◆ **GIVEN INFORMATION**
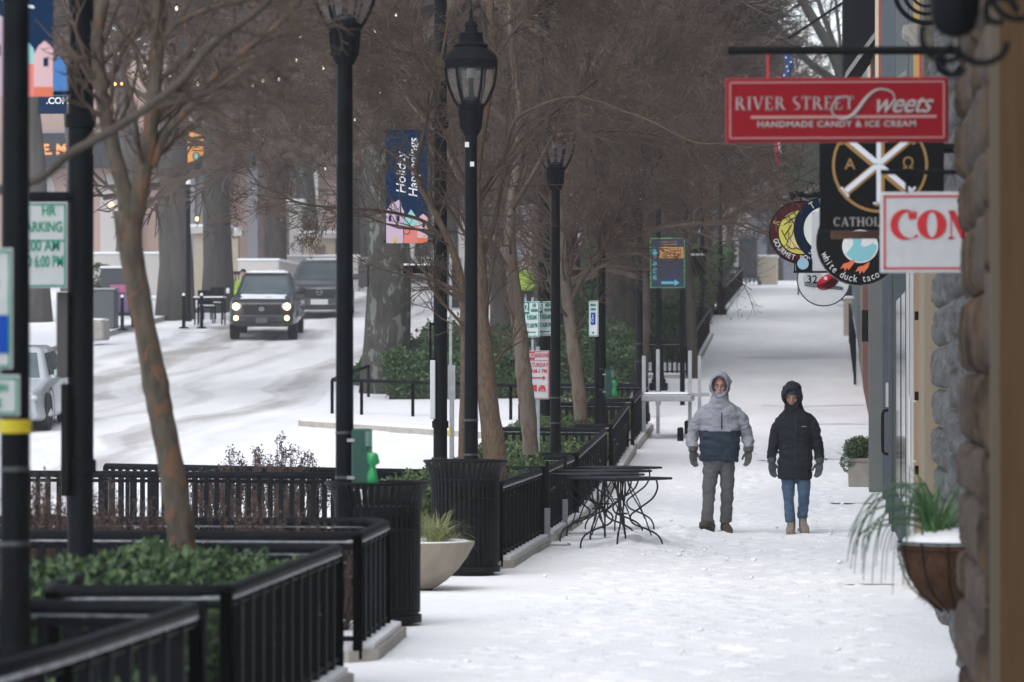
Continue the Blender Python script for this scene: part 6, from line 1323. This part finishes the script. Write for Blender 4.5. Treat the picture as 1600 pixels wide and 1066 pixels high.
for sx in (-1,1):
    o = MB().bbox((sx*.70,.0,.94),(.27,.12,.15),.03).build('headlight', LENS, t); MB().lathe([(.095,-.008),(.088,.012),(.001,.016)], n=16).build('lit_lens', LIT, o, smooth=True); l_ = o.children[0]; l_.rotation_euler = (R(90),0,0); l_.location = (sx*.72,-.075,.94)
    o = MB().bbox((sx*.71,-.06,.63),(.2,.09,.14),.03).build('fog_light', PLAST, t); MB().lathe([(.066,-.008),(.062,.010),(.001,.012)], n=14).build('lit_lens', LIT, o, smooth=True); l_ = o.children[0]; l_.rotation_euler = (R(90),0,0); l_.location = (sx*.72,-.115,.63)
    MB().box((sx*.965,.95,1.1),(.03,.9,.05)).build('arch_trim', PLAST, t)
rgs = np.random.default_rng(55)
def snow_patch(t, x0, x1, y0, y1, z, th, seed):
    xs = np.linspace(x0,x1,18); ys = np.linspace(y0,y1,14); gx_, gy_ = np.meshgrid(xs,ys); e = np.minimum(np.minimum(gx_-x0,x1-gx_)/((x1-x0)*.18), np.minimum(gy_-y0,y1-gy_)/((y1-y0)*.2)); e = np.clip(e,0,1)
    zz = (z(gx_,gy_) if callable(z) else z)+ th*e**.5*(.5+vnoise(gx_+seed,gy_,.3,seed)) - .004; b = MB(); i = (np.arange(17)[None,:]+np.arange(13)[:,None]*18).reshape(-1,1); b.add(np.stack([gx_,gy_,zz],-1).reshape(-1,3), i+np.array([0,1,19,18])); b.build('snow_cover', SNOWCAP, t, smooth=True)
snow_patch(t, -.70,.70,.35,1.25, lambda x,y: 1.115+ (y-.3)*.105, .04, 1); snow_patch(t, -.58,.60,2.2,3.0, 1.78, .05, 2)
Yt = 100.0; t.location = (X(409,Yt),Yt,G(Yt)-.11); t.rotation_euler = (math.atan(.058),0,R(5)); t.scale = (.93,1,.97)
SP = mat('suv_paint', (.055,.062,.068), .3, coat=.6)
secs = [(.0,.72,.40,.92,.96),(.08,.84,.30,.98,.95),(.35,.90,.26,1.02,.94),(1.2,.93,.26,1.10,.93),(4.2,.93,.28,1.12,.94),(4.6,.86,.35,1.05,.94)]
t, _ = vehicle('second dark grey car following behind the pickup truck, partly hidden by the lamp post', 'car', 'suv', SP, 4.6, 1.86, secs, (1.05,4.2,1.05,.84,2.15,3.7,1.62,.62), (.85,3.65), .35)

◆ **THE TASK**
Replicate the material above verbatim; images stay out of the copy.

◆ **RESPONSE TO THE TASK**
Continue the Blender Python script for this scene: part 6, from line 1323. This part finishes the script. Write for Blender 4.5. Treat the picture as 1600 pixels wide and 1066 pixels high.
for sx in (-1,1):
    o = MB().bbox((sx*.70,.0,.94),(.27,.12,.15),.03).build('headlight', LENS, t); MB().lathe([(.095,-.008),(.088,.012),(.001,.016)], n=16).build('lit_lens', LIT, o, smooth=True); l_ = o.children[0]; l_.rotation_euler = (R(90),0,0); l_.location = (sx*.72,-.075,.94)
    o = MB().bbox((sx*.71,-.06,.63),(.2,.09,.14),.03).build('fog_light', PLAST, t); MB().lathe([(.066,-.008),(.062,.010),(.001,.012)], n=14).build('lit_lens', LIT, o, smooth=True); l_ = o.children[0]; l_.rotation_euler = (R(90),0,0); l_.location = (sx*.72,-.115,.63)
    MB().box((sx*.965,.95,1.1),(.03,.9,.05)).build('arch_trim', PLAST, t)
rgs = np.random.default_rng(55)
def snow_patch(t, x0, x1, y0, y1, z, th, seed):
    xs = np.linspace(x0,x1,18); ys = np.linspace(y0,y1,14); gx_, gy_ = np.meshgrid(xs,ys); e = np.minimum(np.minimum(gx_-x0,x1-gx_)/((x1-x0)*.18), np.minimum(gy_-y0,y1-gy_)/((y1-y0)*.2)); e = np.clip(e,0,1)
    zz = (z(gx_,gy_) if callable(z) else z)+ th*e**.5*(.5+vnoise(gx_+seed,gy_,.3,seed)) - .004; b = MB(); i = (np.arange(17)[None,:]+np.arange(13)[:,None]*18).reshape(-1,1); b.add(np.stack([gx_,gy_,zz],-1).reshape(-1,3), i+np.array([0,1,19,18])); b.build('snow_cover', SNOWCAP, t, smooth=True)
snow_patch(t, -.70,.70,.35,1.25, lambda x,y: 1.115+ (y-.3)*.105, .04, 1); snow_patch(t, -.58,.60,2.2,3.0, 1.78, .05, 2)
Yt = 100.0; t.location = (X(409,Yt),Yt,G(Yt)-.11); t.rotation_euler = (math.atan(.058),0,R(5)); t.scale = (.93,1,.97)
SP = mat('suv_paint', (.055,.062,.068), .3, coat=.6)
secs = [(.0,.72,.40,.92,.96),(.08,.84,.30,.98,.95),(.35,.90,.26,1.02,.94),(1.2,.93,.26,1.10,.93),(4.2,.93,.28,1.12,.94),(4.6,.86,.35,1.05,.94)]
t, _ = vehicle('second dark grey car following behind the pickup truck, partly hidden by the lamp post', 'car', 'suv', SP, 4.6, 1.86, secs, (1.05,4.2,1.05,.84,2.15,3.7,1.62,.62), (.85,3.65), .35)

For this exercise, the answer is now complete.